= Dataset excerpt =
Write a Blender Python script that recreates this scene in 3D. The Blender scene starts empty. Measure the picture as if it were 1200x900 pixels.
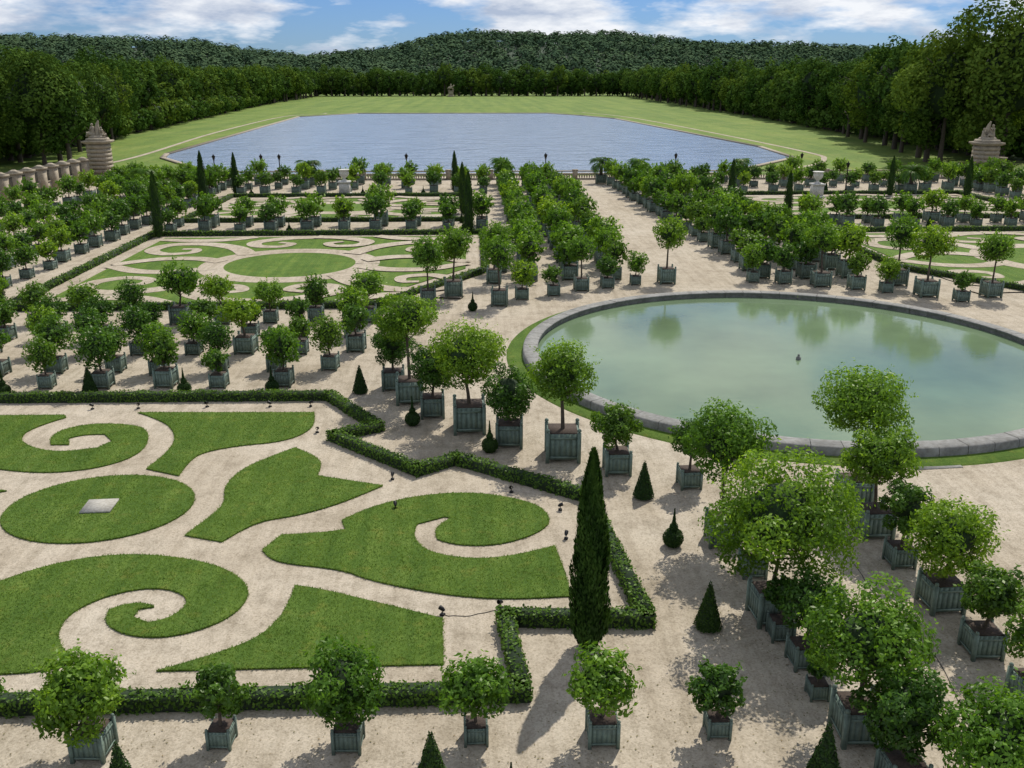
import bpy, math, random
import numpy as np
from mathutils import Vector
from mathutils.geometry import tessellate_polygon
R_=np.random.RandomState
random.seed(4)
scene=bpy.context.scene
COL=scene.collection

# ------------------------------------------------------------ materials
def newmat(name):
    m=bpy.data.materials.new(name); m.use_nodes=True
    nt=m.node_tree; nt.nodes.clear()
    o=nt.nodes.new('ShaderNodeOutputMaterial')
    b=nt.nodes.new('ShaderNodeBsdfPrincipled')
    nt.links.new(b.outputs[0],o.inputs[0])
    return m,nt,b,o
def noise(nt,scale,detail=4,rough=.6,vec=None):
    n=nt.nodes.new('ShaderNodeTexNoise'); n.inputs['Scale'].default_value=scale
    n.inputs['Detail'].default_value=detail; n.inputs['Roughness'].default_value=rough
    if vec: nt.links.new(vec,n.inputs['Vector'])
    return n.outputs['Fac']
def ramp(nt,fac,stops):
    r=nt.nodes.new('ShaderNodeValToRGB'); nt.links.new(fac,r.inputs[0])
    e=r.color_ramp.elements
    while len(e)<len(stops): e.new(.5)
    for i,(p,c) in enumerate(stops):
        e[i].position=p; e[i].color=(c[0],c[1],c[2],1)
    return r.outputs[0]
def mul(nt,a,b,fac=1.,mode='MULTIPLY'):
    m=nt.nodes.new('ShaderNodeMixRGB'); m.blend_type=mode; m.inputs[0].default_value=fac
    nt.links.new(a,m.inputs[1]); nt.links.new(b,m.inputs[2]); return m.outputs[0]
def pos(nt):
    return nt.nodes.new('ShaderNodeNewGeometry').outputs['Position']
def objco(nt):
    return nt.nodes.new('ShaderNodeTexCoord').outputs['Object']
def bump(nt,b,h,strength,dist):
    n=nt.nodes.new('ShaderNodeBump'); n.inputs['Strength'].default_value=strength; n.inputs['Distance'].default_value=dist
    nt.links.new(h,n.inputs['Height']); nt.links.new(n.outputs[0],b.inputs['Normal'])
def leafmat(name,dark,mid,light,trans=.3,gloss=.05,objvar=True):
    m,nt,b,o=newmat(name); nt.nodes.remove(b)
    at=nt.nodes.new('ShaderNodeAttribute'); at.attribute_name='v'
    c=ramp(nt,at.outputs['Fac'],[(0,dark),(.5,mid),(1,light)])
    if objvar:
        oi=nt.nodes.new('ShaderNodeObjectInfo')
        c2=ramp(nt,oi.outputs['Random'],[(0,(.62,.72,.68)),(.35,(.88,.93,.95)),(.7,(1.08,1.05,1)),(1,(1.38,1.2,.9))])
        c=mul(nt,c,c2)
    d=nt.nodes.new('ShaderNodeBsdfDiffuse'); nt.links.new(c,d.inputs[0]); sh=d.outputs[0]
    if trans>0:
        t=nt.nodes.new('ShaderNodeBsdfTranslucent')
        tc=nt.nodes.new('ShaderNodeMixRGB'); tc.blend_type='MULTIPLY'; tc.inputs[0].default_value=1
        nt.links.new(c,tc.inputs[1]); tc.inputs[2].default_value=(1.9,1.8,.7,1)
        nt.links.new(tc.outputs[0],t.inputs[0])
        mx=nt.nodes.new('ShaderNodeMixShader'); mx.inputs[0].default_value=trans
        nt.links.new(sh,mx.inputs[1]); nt.links.new(t.outputs[0],mx.inputs[2]); sh=mx.outputs[0]
    if gloss>0:
        g=nt.nodes.new('ShaderNodeBsdfGlossy'); g.inputs['Roughness'].default_value=.4; g.inputs[0].default_value=(1,1,.85,1)
        mx=nt.nodes.new('ShaderNodeMixShader'); mx.inputs[0].default_value=gloss
        nt.links.new(sh,mx.inputs[1]); nt.links.new(g.outputs[0],mx.inputs[2]); sh=mx.outputs[0]
    nt.links.new(sh,o.inputs[0])
    return m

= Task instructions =
Retype the listing exactly. Pictures do not belong in the copy.

= Result of the task =
Write a Blender Python script that recreates this scene in 3D. The Blender scene starts empty. Measure the picture as if it were 1200x900 pixels.
import bpy, math, random
import numpy as np
from mathutils import Vector
from mathutils.geometry import tessellate_polygon
R_=np.random.RandomState
random.seed(4)
scene=bpy.context.scene
COL=scene.collection

# ------------------------------------------------------------ materials
def newmat(name):
    m=bpy.data.materials.new(name); m.use_nodes=True
    nt=m.node_tree; nt.nodes.clear()
    o=nt.nodes.new('ShaderNodeOutputMaterial')
    b=nt.nodes.new('ShaderNodeBsdfPrincipled')
    nt.links.new(b.outputs[0],o.inputs[0])
    return m,nt,b,o
def noise(nt,scale,detail=4,rough=.6,vec=None):
    n=nt.nodes.new('ShaderNodeTexNoise'); n.inputs['Scale'].default_value=scale
    n.inputs['Detail'].default_value=detail; n.inputs['Roughness'].default_value=rough
    if vec: nt.links.new(vec,n.inputs['Vector'])
    return n.outputs['Fac']
def ramp(nt,fac,stops):
    r=nt.nodes.new('ShaderNodeValToRGB'); nt.links.new(fac,r.inputs[0])
    e=r.color_ramp.elements
    while len(e)<len(stops): e.new(.5)
    for i,(p,c) in enumerate(stops):
        e[i].position=p; e[i].color=(c[0],c[1],c[2],1)
    return r.outputs[0]
def mul(nt,a,b,fac=1.,mode='MULTIPLY'):
    m=nt.nodes.new('ShaderNodeMixRGB'); m.blend_type=mode; m.inputs[0].default_value=fac
    nt.links.new(a,m.inputs[1]); nt.links.new(b,m.inputs[2]); return m.outputs[0]
def pos(nt):
    return nt.nodes.new('ShaderNodeNewGeometry').outputs['Position']
def objco(nt):
    return nt.nodes.new('ShaderNodeTexCoord').outputs['Object']
def bump(nt,b,h,strength,dist):
    n=nt.nodes.new('ShaderNodeBump'); n.inputs['Strength'].default_value=strength; n.inputs['Distance'].default_value=dist
    nt.links.new(h,n.inputs['Height']); nt.links.new(n.outputs[0],b.inputs['Normal'])
def leafmat(name,dark,mid,light,trans=.3,gloss=.05,objvar=True):
    m,nt,b,o=newmat(name); nt.nodes.remove(b)
    at=nt.nodes.new('ShaderNodeAttribute'); at.attribute_name='v'
    c=ramp(nt,at.outputs['Fac'],[(0,dark),(.5,mid),(1,light)])
    if objvar:
        oi=nt.nodes.new('ShaderNodeObjectInfo')
        c2=ramp(nt,oi.outputs['Random'],[(0,(.62,.72,.68)),(.35,(.88,.93,.95)),(.7,(1.08,1.05,1)),(1,(1.38,1.2,.9))])
        c=mul(nt,c,c2)
    d=nt.nodes.new('ShaderNodeBsdfDiffuse'); nt.links.new(c,d.inputs[0]); sh=d.outputs[0]
    if trans>0:
        t=nt.nodes.new('ShaderNodeBsdfTranslucent')
        tc=nt.nodes.new('ShaderNodeMixRGB'); tc.blend_type='MULTIPLY'; tc.inputs[0].default_value=1
        nt.links.new(c,tc.inputs[1]); tc.inputs[2].default_value=(1.9,1.8,.7,1)
        nt.links.new(tc.outputs[0],t.inputs[0])
        mx=nt.nodes.new('ShaderNodeMixShader'); mx.inputs[0].default_value=trans
        nt.links.new(sh,mx.inputs[1]); nt.links.new(t.outputs[0],mx.inputs[2]); sh=mx.outputs[0]
    if gloss>0:
        g=nt.nodes.new('ShaderNodeBsdfGlossy'); g.inputs['Roughness'].default_value=.4; g.inputs[0].default_value=(1,1,.85,1)
        mx=nt.nodes.new('ShaderNodeMixShader'); mx.inputs[0].default_value=gloss
        nt.links.new(sh,mx.inputs[1]); nt.links.new(g.outputs[0],mx.inputs[2]); sh=mx.outputs[0]
    nt.links.new(sh,o.inputs[0])
    return m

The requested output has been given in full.